The annual symposium is organized around two guiding principles. First, Science Fiction is an interdisciplinary literary and cultural art form that bridges STEM and the humanities to explore the effects of science and technology on society and the individual. A symposium about SF at City Tech is seen as another way to explore how our individual disciplines are informed by and support one another. Second, the City Tech Science Fiction Symposium should be inclusive and representative of our community on campus and the larger community of which City Tech is a part. We want each symposium to include as many faculty and student voices as possible from within City Tech, which we have aimed to do with paper presentations and panel discussions. Also, we deeply value the ideas offered from scholars and professionals who present papers and engage in dialog during each session. This adds much more to the day’s conversations, and it permits us to share our work and ideas with our colleagues elsewhere. Finally, we invite the public to join us for learning from the sessions and sharing their ideas and questions during the on-going conversation.

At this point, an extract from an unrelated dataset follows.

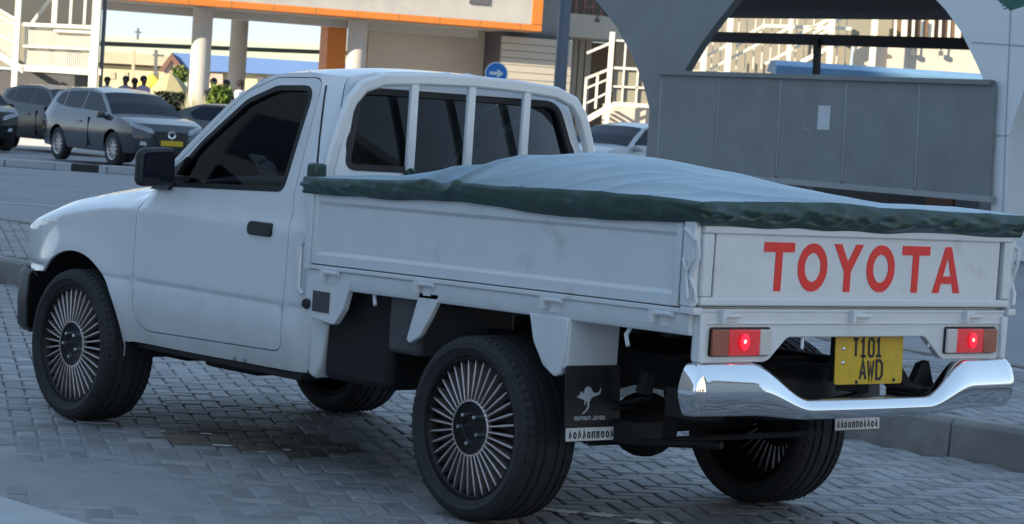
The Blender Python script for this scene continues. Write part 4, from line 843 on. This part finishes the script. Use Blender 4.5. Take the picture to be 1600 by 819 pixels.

The third symposium was organized by Jill Belli, Jason W. Ellis, Leigh Gold, Lucas Kwong, Robert Lestón, and A. Lavelle Porter. We coordinated with Dean Justin Vazquez-Poritz and Office Assistant Iva Williams to reserve space (in the new Academic Building) and order catering. Julia Jordan and Faculty Commons provided help with posters (designed by Design Intern Julie Bradford), promotion, and symposium materials. We reached out to Editor Trevor Quachri and Associate Editor Emily Hockaday at Analog Science Fiction and Fact, who agreed to donate copies of the magazine, and Nicole Leist, Manager of Education Programs at The Morgan Library & Museum, who agreed to donate passes to their It’s Alive! Frankenstein at 200 exhibit.
Looking toward the future, we hope to continue building bridges between the humanities and STEM through each new symposium. Symposium topics might include SF and Race, Gender, Sexuality, Place/Space/City, Philosophy, Ethics, History, Technoscience, Digital Culture, and Language/Linguistics. We welcome others to join us in planning, participating, and sharing ideas.